Tally the lines of the data that include the word "scene" and state the total, nothing else.
╭─ GIVEN MATERIAL
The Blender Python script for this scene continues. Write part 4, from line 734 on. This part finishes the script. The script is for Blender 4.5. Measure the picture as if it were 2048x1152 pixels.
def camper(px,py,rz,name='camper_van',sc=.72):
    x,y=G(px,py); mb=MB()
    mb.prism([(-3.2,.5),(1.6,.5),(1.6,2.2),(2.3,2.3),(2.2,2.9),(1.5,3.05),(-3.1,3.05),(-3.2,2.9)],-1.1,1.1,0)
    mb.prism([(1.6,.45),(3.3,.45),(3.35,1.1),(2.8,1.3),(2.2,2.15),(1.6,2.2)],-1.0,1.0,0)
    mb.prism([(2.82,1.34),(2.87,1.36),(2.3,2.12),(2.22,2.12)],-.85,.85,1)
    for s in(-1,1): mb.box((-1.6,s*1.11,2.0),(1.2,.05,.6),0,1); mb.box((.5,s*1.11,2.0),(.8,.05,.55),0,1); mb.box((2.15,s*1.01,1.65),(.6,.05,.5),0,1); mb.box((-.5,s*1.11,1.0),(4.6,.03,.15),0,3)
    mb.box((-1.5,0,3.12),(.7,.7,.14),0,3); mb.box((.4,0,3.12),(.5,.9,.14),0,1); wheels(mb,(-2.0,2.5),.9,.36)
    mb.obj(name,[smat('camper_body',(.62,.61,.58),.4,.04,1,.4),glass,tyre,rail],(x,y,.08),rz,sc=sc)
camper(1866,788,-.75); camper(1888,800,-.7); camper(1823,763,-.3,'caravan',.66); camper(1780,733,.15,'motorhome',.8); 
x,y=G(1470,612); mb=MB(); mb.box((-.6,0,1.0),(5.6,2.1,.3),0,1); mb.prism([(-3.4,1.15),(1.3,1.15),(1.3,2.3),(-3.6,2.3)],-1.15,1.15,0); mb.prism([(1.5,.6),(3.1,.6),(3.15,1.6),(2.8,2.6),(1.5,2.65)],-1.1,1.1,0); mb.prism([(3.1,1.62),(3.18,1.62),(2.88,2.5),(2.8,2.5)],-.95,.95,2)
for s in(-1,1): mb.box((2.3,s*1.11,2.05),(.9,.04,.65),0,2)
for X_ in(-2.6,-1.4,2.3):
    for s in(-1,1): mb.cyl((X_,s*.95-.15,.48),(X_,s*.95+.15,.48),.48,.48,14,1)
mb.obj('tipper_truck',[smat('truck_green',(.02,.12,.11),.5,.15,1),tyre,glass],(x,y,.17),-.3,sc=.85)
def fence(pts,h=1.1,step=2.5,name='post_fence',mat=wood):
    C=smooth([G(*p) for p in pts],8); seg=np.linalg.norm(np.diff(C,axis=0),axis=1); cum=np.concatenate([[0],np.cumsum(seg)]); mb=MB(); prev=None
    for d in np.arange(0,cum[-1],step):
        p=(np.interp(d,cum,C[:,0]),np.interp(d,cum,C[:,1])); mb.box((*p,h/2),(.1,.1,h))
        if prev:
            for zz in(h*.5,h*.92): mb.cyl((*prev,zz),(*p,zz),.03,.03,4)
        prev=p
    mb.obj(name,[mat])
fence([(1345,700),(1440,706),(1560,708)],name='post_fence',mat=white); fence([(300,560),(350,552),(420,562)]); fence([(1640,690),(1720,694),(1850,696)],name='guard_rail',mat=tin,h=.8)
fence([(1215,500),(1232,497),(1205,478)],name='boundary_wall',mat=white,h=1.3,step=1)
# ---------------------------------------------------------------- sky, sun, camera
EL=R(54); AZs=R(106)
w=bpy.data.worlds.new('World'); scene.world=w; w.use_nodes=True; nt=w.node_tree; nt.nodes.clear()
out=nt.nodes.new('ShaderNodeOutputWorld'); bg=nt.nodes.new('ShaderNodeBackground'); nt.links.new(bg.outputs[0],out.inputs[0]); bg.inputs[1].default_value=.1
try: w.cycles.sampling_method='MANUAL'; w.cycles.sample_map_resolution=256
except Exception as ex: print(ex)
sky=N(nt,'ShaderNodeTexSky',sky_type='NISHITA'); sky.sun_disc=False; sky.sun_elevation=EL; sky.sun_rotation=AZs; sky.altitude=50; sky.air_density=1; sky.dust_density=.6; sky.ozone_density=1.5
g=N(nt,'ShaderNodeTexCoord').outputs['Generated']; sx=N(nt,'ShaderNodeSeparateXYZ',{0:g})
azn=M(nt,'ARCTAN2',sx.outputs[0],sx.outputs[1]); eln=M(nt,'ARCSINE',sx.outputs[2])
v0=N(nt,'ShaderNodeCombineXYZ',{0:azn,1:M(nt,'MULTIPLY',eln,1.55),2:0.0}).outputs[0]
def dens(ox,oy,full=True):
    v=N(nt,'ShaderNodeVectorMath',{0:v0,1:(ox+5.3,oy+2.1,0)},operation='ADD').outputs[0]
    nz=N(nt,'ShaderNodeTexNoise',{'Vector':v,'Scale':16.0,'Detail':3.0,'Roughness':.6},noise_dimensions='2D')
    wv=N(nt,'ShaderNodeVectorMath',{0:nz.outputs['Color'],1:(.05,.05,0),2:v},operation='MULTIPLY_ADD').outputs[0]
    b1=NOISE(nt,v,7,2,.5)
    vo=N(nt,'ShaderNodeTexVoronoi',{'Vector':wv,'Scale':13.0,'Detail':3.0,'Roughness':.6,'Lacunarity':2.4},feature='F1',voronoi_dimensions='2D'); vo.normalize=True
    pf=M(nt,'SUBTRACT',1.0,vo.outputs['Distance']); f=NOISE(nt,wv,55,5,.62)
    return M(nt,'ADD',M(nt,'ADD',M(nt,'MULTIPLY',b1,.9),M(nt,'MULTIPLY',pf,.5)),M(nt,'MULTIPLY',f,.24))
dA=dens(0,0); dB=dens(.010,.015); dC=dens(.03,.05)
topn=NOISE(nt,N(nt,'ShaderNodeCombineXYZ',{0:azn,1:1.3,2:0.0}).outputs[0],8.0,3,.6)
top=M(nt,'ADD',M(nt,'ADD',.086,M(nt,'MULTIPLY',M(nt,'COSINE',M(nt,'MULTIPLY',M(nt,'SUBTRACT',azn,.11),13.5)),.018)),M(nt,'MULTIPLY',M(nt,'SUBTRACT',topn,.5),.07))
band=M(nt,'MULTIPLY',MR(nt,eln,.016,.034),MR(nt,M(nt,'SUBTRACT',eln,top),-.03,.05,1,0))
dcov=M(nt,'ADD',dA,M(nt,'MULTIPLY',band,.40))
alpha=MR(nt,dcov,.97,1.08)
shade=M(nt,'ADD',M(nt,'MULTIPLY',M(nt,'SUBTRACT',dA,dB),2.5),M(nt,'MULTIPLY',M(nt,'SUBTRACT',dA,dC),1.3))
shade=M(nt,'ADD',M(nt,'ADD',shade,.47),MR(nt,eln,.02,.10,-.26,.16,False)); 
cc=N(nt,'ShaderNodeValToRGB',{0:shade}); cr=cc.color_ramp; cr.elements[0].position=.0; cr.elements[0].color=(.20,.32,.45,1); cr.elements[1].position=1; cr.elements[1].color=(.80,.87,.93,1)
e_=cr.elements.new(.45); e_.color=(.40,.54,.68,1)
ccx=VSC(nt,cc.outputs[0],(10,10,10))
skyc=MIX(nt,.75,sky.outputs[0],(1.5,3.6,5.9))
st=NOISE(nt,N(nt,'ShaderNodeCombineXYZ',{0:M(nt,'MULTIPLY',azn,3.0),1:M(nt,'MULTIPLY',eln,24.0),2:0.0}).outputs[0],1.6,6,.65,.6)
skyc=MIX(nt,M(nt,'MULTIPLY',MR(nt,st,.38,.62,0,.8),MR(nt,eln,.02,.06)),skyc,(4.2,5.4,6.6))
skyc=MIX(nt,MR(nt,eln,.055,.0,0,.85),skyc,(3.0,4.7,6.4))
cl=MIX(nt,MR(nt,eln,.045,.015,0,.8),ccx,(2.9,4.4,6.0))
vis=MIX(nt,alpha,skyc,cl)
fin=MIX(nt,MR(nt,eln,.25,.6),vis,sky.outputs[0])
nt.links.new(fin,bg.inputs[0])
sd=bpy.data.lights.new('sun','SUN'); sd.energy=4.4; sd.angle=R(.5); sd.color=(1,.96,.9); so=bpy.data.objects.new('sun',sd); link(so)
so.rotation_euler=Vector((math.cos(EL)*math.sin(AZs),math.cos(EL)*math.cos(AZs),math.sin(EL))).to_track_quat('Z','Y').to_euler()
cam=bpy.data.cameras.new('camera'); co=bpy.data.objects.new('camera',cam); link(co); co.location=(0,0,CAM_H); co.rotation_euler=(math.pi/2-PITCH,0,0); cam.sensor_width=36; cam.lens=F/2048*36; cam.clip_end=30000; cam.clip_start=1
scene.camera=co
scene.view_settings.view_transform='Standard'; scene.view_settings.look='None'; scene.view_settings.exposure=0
╰─
▶ **SOLUTION TO THE PROBLEM**
4